5. An unbelievable thing
Mass grave found in Mali probably put there by the army
How’d they pull the triggers in handcuffs, tho?
“I see in these allegations that the international community is trying to justify its presence in Mali. The facts in question took place in an area of great community tension and it may be civilians who killed each other.” – Col. Diarran Kone, Mali army spox
Going back to Mali, to Mali
Mali’s army may have arrested folks, killed them, and then buried them in a mass grave. That’s the allegation leveled by resident of Dogo village, who claim that the six bodies found in the grave are those of men arrested on March 22 by Mali’s military. 
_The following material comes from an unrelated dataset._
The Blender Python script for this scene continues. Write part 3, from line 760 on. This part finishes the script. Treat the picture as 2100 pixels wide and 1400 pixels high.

It’s another in a series of similar disappearances blamed on the Mali military, with the UN continuing to investigate several reports of similar instances in 2017.
We care about Mali because…
Mali’s another West African nation scrambling to do something about the spread of extremism. That’s one of the reasons foreign troops (mainly French) continue to conduct counter-terror operations in the country, as well as Mauritania, Niger, Chad and Burkina Faso. 
It’s part of the West’s efforts to get ahead of the spread of extremism in the region before it gets to the point of a full on real war.
So we’re in Africa now?
What’s interesting about the Mali army’s response is that they don’t want foreign troops poking around in their business. 
And it looks like some of the extra-judicial killings being carried out by the army are ethnically related. 
Which would be another reason why the army would be less than enthused by international troops being in the area.
What’s frustrating to see is the continued use of arms as a means to counter terrorism and violence. Sure, it makes for a great photo op, and there’s something gratifying about putting bad guys in the ground. 
But it doesn’t lead to long term stability, and is only a temporary fix until the next time someone decides they’re ready for their own insurgency.
Anyone who runs is Taliban. Anyone who stands still is well-disciplined Taliban!